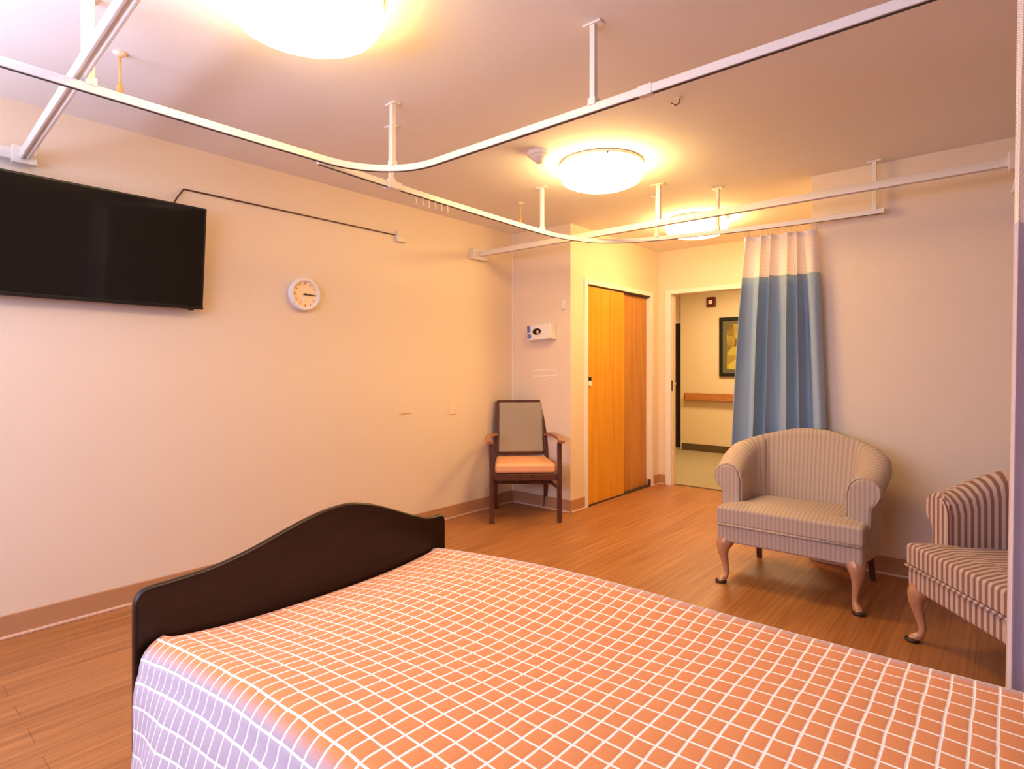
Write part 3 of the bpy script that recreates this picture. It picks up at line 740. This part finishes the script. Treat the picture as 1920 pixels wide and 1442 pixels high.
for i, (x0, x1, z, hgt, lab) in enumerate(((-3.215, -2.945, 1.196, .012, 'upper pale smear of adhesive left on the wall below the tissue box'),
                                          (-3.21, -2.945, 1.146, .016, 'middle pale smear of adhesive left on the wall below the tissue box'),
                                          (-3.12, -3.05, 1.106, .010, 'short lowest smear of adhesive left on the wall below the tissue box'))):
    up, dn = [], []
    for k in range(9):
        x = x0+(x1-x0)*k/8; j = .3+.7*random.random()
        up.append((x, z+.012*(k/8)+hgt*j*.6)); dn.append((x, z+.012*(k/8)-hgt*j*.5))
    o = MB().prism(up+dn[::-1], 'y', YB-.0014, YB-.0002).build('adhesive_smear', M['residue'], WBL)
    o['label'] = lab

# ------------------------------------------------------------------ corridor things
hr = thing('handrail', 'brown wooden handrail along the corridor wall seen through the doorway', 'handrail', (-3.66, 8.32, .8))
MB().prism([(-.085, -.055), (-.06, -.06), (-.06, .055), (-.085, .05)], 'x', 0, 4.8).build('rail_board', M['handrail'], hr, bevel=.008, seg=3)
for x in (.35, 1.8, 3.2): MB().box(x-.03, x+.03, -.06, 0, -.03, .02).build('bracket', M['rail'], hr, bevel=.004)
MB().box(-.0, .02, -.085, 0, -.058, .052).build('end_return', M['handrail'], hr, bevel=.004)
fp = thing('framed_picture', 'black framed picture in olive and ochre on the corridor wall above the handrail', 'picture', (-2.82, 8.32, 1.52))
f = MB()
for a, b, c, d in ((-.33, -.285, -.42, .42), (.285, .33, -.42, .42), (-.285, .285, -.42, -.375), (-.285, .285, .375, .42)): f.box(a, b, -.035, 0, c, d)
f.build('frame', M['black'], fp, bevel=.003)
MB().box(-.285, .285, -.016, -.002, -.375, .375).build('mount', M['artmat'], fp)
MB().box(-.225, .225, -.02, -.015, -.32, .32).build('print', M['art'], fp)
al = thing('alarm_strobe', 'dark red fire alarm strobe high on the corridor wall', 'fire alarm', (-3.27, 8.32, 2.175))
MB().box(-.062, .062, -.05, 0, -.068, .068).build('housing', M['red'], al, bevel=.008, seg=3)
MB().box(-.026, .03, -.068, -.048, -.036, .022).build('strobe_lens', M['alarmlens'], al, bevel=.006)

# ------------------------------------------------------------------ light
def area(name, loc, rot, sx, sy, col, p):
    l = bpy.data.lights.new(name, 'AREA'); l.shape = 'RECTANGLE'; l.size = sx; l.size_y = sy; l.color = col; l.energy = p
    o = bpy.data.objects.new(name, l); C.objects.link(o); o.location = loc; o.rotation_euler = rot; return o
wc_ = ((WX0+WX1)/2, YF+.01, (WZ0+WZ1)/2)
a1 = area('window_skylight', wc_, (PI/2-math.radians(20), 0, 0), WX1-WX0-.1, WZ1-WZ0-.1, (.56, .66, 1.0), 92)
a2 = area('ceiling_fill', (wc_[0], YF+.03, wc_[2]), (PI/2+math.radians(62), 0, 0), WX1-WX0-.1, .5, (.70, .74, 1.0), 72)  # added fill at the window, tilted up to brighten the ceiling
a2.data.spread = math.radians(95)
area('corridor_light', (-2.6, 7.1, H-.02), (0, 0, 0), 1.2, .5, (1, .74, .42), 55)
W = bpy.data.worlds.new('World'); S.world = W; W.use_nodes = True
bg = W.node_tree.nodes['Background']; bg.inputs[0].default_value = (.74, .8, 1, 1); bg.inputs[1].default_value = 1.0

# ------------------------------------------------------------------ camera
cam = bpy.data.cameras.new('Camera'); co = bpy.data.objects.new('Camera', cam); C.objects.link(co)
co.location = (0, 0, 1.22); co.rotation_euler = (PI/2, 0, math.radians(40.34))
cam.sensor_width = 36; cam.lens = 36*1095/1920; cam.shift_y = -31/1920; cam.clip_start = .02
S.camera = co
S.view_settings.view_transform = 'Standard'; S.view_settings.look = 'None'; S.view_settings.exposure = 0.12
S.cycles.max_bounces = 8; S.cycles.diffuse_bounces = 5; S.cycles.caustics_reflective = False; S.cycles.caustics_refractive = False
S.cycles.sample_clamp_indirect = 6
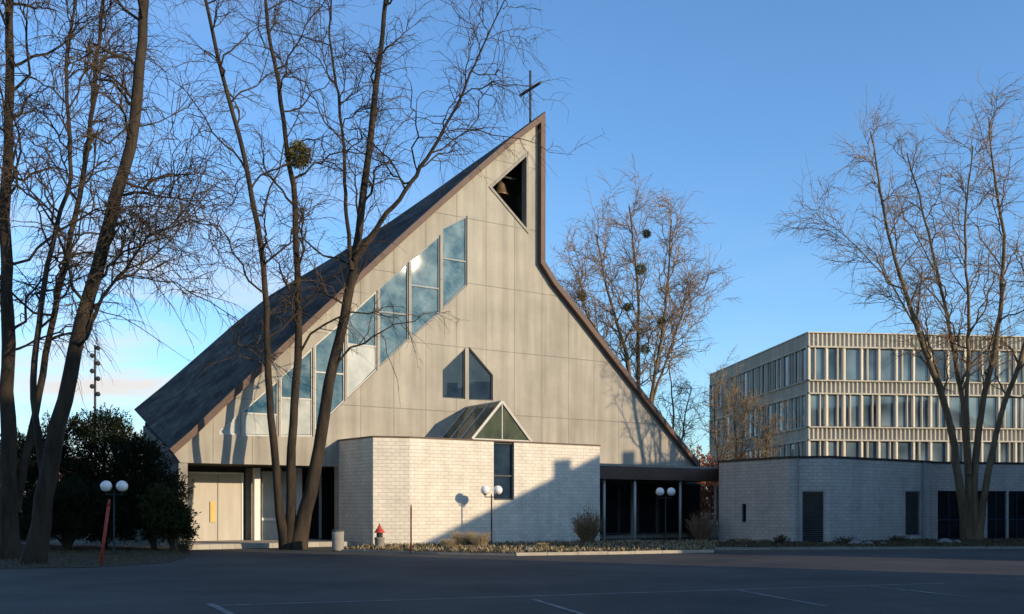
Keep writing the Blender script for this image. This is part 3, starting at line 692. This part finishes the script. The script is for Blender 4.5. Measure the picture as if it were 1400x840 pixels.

++++++++

Give back each entry exactly as it appears, with no pictures.

THE RESULT:
Write part 3 of the bpy script that recreates this picture. It picks up at line 740. This part finishes the script. Treat the picture as 1920 pixels wide and 1442 pixels high.
for i, (x0, x1, z, hgt, lab) in enumerate(((-3.215, -2.945, 1.196, .012, 'upper pale smear of adhesive left on the wall below the tissue box'),
                                          (-3.21, -2.945, 1.146, .016, 'middle pale smear of adhesive left on the wall below the tissue box'),
                                          (-3.12, -3.05, 1.106, .010, 'short lowest smear of adhesive left on the wall below the tissue box'))):
    up, dn = [], []
    for k in range(9):
        x = x0+(x1-x0)*k/8; j = .3+.7*random.random()
        up.append((x, z+.012*(k/8)+hgt*j*.6)); dn.append((x, z+.012*(k/8)-hgt*j*.5))
    o = MB().prism(up+dn[::-1], 'y', YB-.0014, YB-.0002).build('adhesive_smear', M['residue'], WBL)
    o['label'] = lab

# ------------------------------------------------------------------ corridor things
hr = thing('handrail', 'brown wooden handrail along the corridor wall seen through the doorway', 'handrail', (-3.66, 8.32, .8))
MB().prism([(-.085, -.055), (-.06, -.06), (-.06, .055), (-.085, .05)], 'x', 0, 4.8).build('rail_board', M['handrail'], hr, bevel=.008, seg=3)
for x in (.35, 1.8, 3.2): MB().box(x-.03, x+.03, -.06, 0, -.03, .02).build('bracket', M['rail'], hr, bevel=.004)
MB().box(-.0, .02, -.085, 0, -.058, .052).build('end_return', M['handrail'], hr, bevel=.004)
fp = thing('framed_picture', 'black framed picture in olive and ochre on the corridor wall above the handrail', 'picture', (-2.82, 8.32, 1.52))
f = MB()
for a, b, c, d in ((-.33, -.285, -.42, .42), (.285, .33, -.42, .42), (-.285, .285, -.42, -.375), (-.285, .285, .375, .42)): f.box(a, b, -.035, 0, c, d)
f.build('frame', M['black'], fp, bevel=.003)
MB().box(-.285, .285, -.016, -.002, -.375, .375).build('mount', M['artmat'], fp)
MB().box(-.225, .225, -.02, -.015, -.32, .32).build('print', M['art'], fp)
al = thing('alarm_strobe', 'dark red fire alarm strobe high on the corridor wall', 'fire alarm', (-3.27, 8.32, 2.175))
MB().box(-.062, .062, -.05, 0, -.068, .068).build('housing', M['red'], al, bevel=.008, seg=3)
MB().box(-.026, .03, -.068, -.048, -.036, .022).build('strobe_lens', M['alarmlens'], al, bevel=.006)

# ------------------------------------------------------------------ light
def area(name, loc, rot, sx, sy, col, p):
    l = bpy.data.lights.new(name, 'AREA'); l.shape = 'RECTANGLE'; l.size = sx; l.size_y = sy; l.color = col; l.energy = p
    o = bpy.data.objects.new(name, l); C.objects.link(o); o.location = loc; o.rotation_euler = rot; return o
wc_ = ((WX0+WX1)/2, YF+.01, (WZ0+WZ1)/2)
a1 = area('window_skylight', wc_, (PI/2-math.radians(20), 0, 0), WX1-WX0-.1, WZ1-WZ0-.1, (.56, .66, 1.0), 92)
a2 = area('ceiling_fill', (wc_[0], YF+.03, wc_[2]), (PI/2+math.radians(62), 0, 0), WX1-WX0-.1, .5, (.70, .74, 1.0), 72)  # added fill at the window, tilted up to brighten the ceiling
a2.data.spread = math.radians(95)
area('corridor_light', (-2.6, 7.1, H-.02), (0, 0, 0), 1.2, .5, (1, .74, .42), 55)
W = bpy.data.worlds.new('World'); S.world = W; W.use_nodes = True
bg = W.node_tree.nodes['Background']; bg.inputs[0].default_value = (.74, .8, 1, 1); bg.inputs[1].default_value = 1.0

# ------------------------------------------------------------------ camera
cam = bpy.data.cameras.new('Camera'); co = bpy.data.objects.new('Camera', cam); C.objects.link(co)
co.location = (0, 0, 1.22); co.rotation_euler = (PI/2, 0, math.radians(40.34))
cam.sensor_width = 36; cam.lens = 36*1095/1920; cam.shift_y = -31/1920; cam.clip_start = .02
S.camera = co
S.view_settings.view_transform = 'Standard'; S.view_settings.look = 'None'; S.view_settings.exposure = 0.12
S.cycles.max_bounces = 8; S.cycles.diffuse_bounces = 5; S.cycles.caustics_reflective = False; S.cycles.caustics_refractive = False
S.cycles.sample_clamp_indirect = 6
Keep writing the Blender script for this image. This is part 3, starting at line 692. This part finishes the script. The script is for Blender 4.5. Measure the picture as if it were 1400x840 pixels.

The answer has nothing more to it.